The People of the State of New York, Respondent,
v
Edwin Maldonado, Appellant.

—[*1]

Judgment, Supreme Court, Bronx County (Edward M. Davidowitz, J.), rendered October 23, 2003, convicting defendant, after a jury trial, of robbery in the first degree (two counts) and robbery in the third degree, and sentencing him, as a second violent felony offender, to concurrent terms of 25 years, 25 years and 3½ to 7 years, respectively, unanimously affirmed.

The prosecutor's summation comment concerning the relationship between the two robberies for which defendant was being tried, and the trial court's jury instruction on this subject, were proper in light of the similarities between the two crimes (see e.g.
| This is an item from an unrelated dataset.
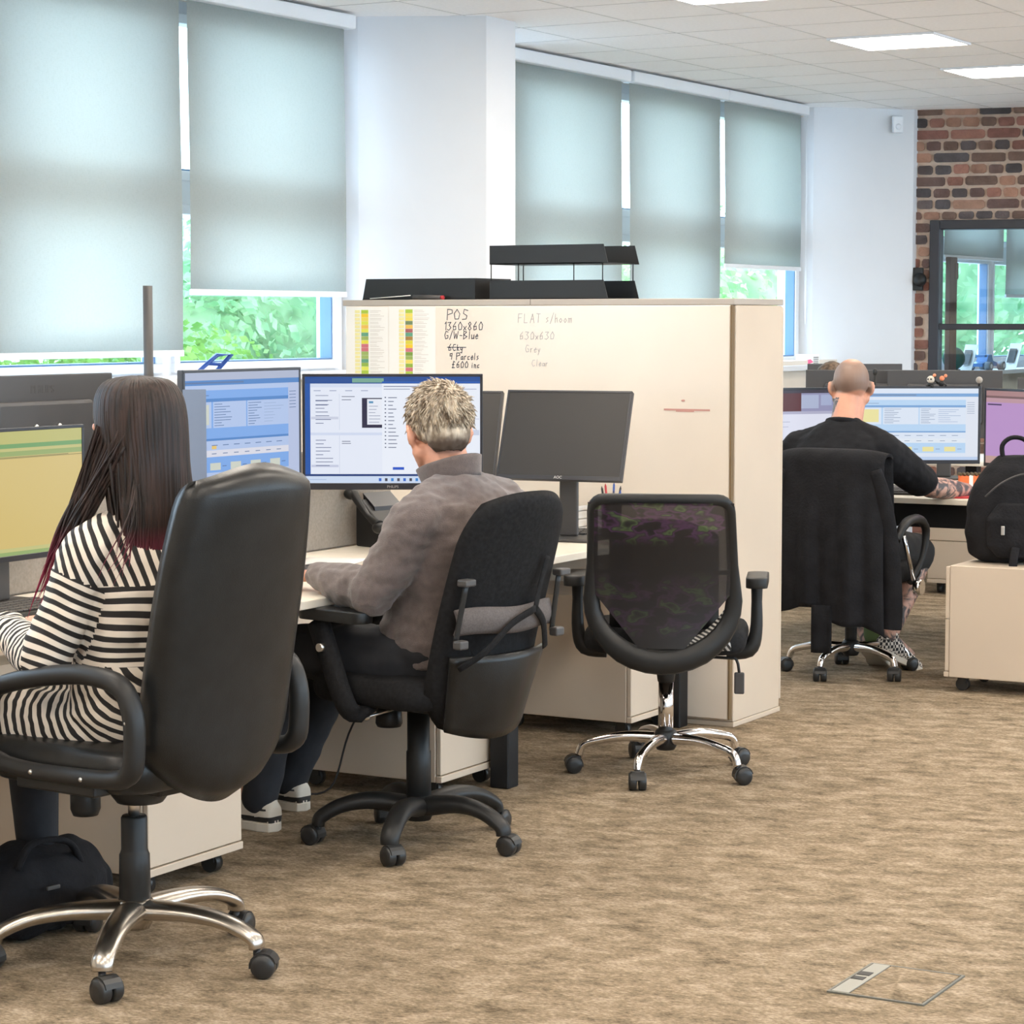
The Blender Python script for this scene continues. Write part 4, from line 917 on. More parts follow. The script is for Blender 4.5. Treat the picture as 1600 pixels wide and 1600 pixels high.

People v Jason, 190 AD2d 689 [1993], lv denied 81 NY2d 1015 [1993]).

A succession of attorneys represented defendant during most of the time in which his case was pending before the grand jury, and the record fails to support his claim that he was without counsel. Defendant's claims concerning his attempt to testify before the grand jury, and the subsequent motion practice on that issue, do not warrant reversal (see People v Wiggins, 89 NY2d 872 [1996]).

The court's Sandoval ruling balanced the appropriate factors and was a proper exercise of discretion (see People v Hayes, 97 NY2d 203 [2002]). Defendant's theft-related convictions were highly relevant to his credibility and therefore admissible, even though he was being tried for robbery (see e.g. People v Johnson, 277 AD2d 177 [2000], lv denied 96 NY2d 784 [2001]), and none of his convictions was excessively remote in time (see e.g. People v Starke, 237 AD2d 225, 226 [1997], lv denied 90 NY2d 911 [1997]).

Trial counsel provided effective assistance under the state and federal standards (see People v Benevento, 91 NY2d 708, 713-714 [1998]; see also Strickland v Washington, 466 US 668 [1984]). Although counsel did not move to reopen the Wade hearing upon learning that one of the robbery victims had described defendant as wearing a blue shirt, the same color he wore at a lineup, this did not deprive defendant of effective assistance. Such a motion would not have resulted in suppression (see e.g. People v Shorter, 275 AD2d 253, 254 [2000], lv denied 95 NY2d 969 [2000]). The blue shirt was not so distinctive as to draw attention to defendant (see People v Santos, 250 AD2d 413, 414 [1998], lv denied 92 NY2d 905 [1998], cert denied 525 US 1076 [1999]); moreover, one of the fillers also wore a blue shirt.

Defendant's procedural challenge to his sentence is unpreserved (see People v Samms, 95 [*2]NY2d 52, 57-58 [2000]), and we decline to review it in the interest of justice. Were we to review this claim, we would find it to be unreviewable for lack of a sufficient record (see People v Kinchen, 60 NY2d 772 [1983]), and meritless in any event (see People v Rodriguez, 197 AD2d 355 [1993], lv denied 82 NY2d 902 [1993]; see also Code of Judicial Conduct Canon 3 [B] [6] [c]).

We perceive no basis for reducing the sentence. Concur—Mazzarelli, J.P., Andrias, Marlow, Gonzalez and Sweeny, JJ.